My current Top 5

My current Top 5

6/28/2011

Number 67: Miyoshi Umeki as Katsumi Kelly in "Sayonara" (Best Supporting Actress Ranking)

When Anthony Quinn announced Miyoshi Umeki as the winner of the Best Supporting Actress Oscar, the audience gasped since Elsa Lanchaster was the clear favourite and also the other three nominees seemed to have better chances. But it was Miyoshi Umeki who took home the Oscar for her very short role as Red Buttons’s suffering wife in Sayonara, a story about love that has to fight intolerance to succeed. I think it can be assumed that both actors, Red Buttons and Miyoshi Umeki, won their Oscars not so much for their acting but rather for the characters they played and their ultimate tragic fate. Yes, Academy members are sentimental.

But even with this observation, I don’t want to take anything away from Miyoshi Umeki’s performance. She used to have a lower position in my ranking but I ‘upgraded’ her a few spots because I can’t deny that, out of all the elements in Sayonara, she is by far the most memorable – okay, this does not mean a lot since Sayonara is a rather messy film but while the story of forbidden love regarding Marlon Brando does not work, Red Buttons and Miyoshi Umeki do work.
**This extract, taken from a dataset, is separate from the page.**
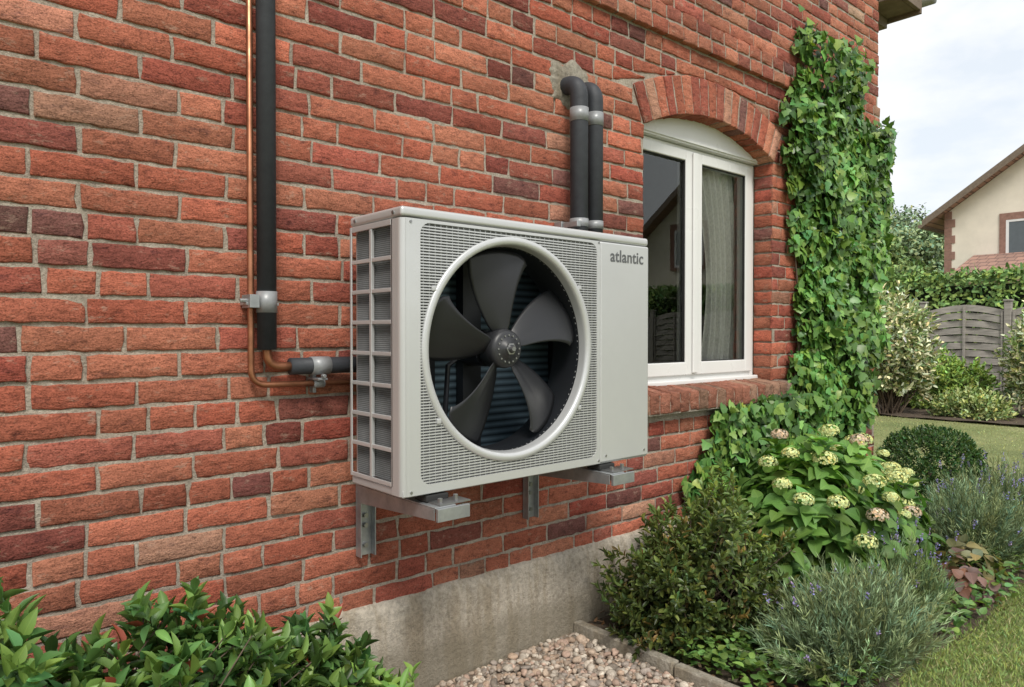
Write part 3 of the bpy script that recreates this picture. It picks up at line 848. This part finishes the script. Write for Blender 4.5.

Miyoshi Umeki has a very small role, maybe fifteen minutes and most of the time she doesn’t say anything and only stands around, being the obedient wife that she is, but she has a simply absolutely adorable screen presence that I always compare with that of Audrey Hepburn. You just have to smile when you see her, her shy behavior, her nervous laugh. As Marlon Brando puts it, ‘She’s just as cute as a bug.’ Of course, I don’t want to give Miyoshi Umeki benefit for being cute – being cute and giving a good performance are certainly two separate shoes but she simply lights up the screen whenever she appears, she is able to evoke an interest in her character, a sympathy and, ultimately, a feeling of great pain. With her unique screen presence, she is able to outshine Marlon Brando and it’s always Red Buttons and Miyoshi Umeki who make this movie watchable and who are the most interesting characters. Their simple minds and their unquestioning love are heartbreaking.

But the good thing is that Miyoshi Umeki is not only sweet – but also good. It’s clear that if she had been given a better part in which she would have gotten more to do than smile at Red Buttons or Marlon Brando, she would easily have been up to it. But as it is, she was only given a little bit – her few scenes may not be truly remarkable but her combination of screen presence and instincts for her role help to achieve very memorable results. Overall, she has three great scenes: first, when she serves Marlon Brando and Red Buttons with wine before dinner. She doesn’t say much and the scene is surely not very challenging but she is so loveable, so adorable that you immediately fall in love with her. She wins you over in two seconds and so lays the foundation for the plausibility of the love between her and Red Buttons’s character. Later, there is a heartbreaking scene when her husband finds out that she wants to have an operation on her eyes to make her look American. He is furious about her and she cries, sobbing that 'Then I have good eyes. I fool everybody. I look American, like Joe. I want him be proud of me.’ It’s just heartbreaking and Miyoshi is wonderful in this scene. And then, later, they watch a puppet show, where the lovers kill themselves because they can no longer face live. Miyoshi says, moved to tears, ‘It is so beautiful…They will live in another world, on a beautiful lake…floating always together. Like water lilies.’ It’s a banal line but Miyoshi Umeki makes it almost sound like poetry.

So, considering the low position in this ranking, the praise may be a little too much but I just want to explain why I see more to like in this performance than most other people do. Yes, it’s almost nothing she has to do – but the little she has to do is realized beautifully.

4 comments:

dinasztie said...

I think she did nothing.

Louis Morgan said...

I did not find her charming at all. Also I found her incredibly dull, and I saw no indication that she could have given a better performance with more to do.

joe burns said...

She's fine, but it's a nothing part.

Anonymous said...

I read somewhere that she was trained in Kabuki theatre, or at least studied it, and those scenes you highlight she brings the right about of formalized tension and grace to.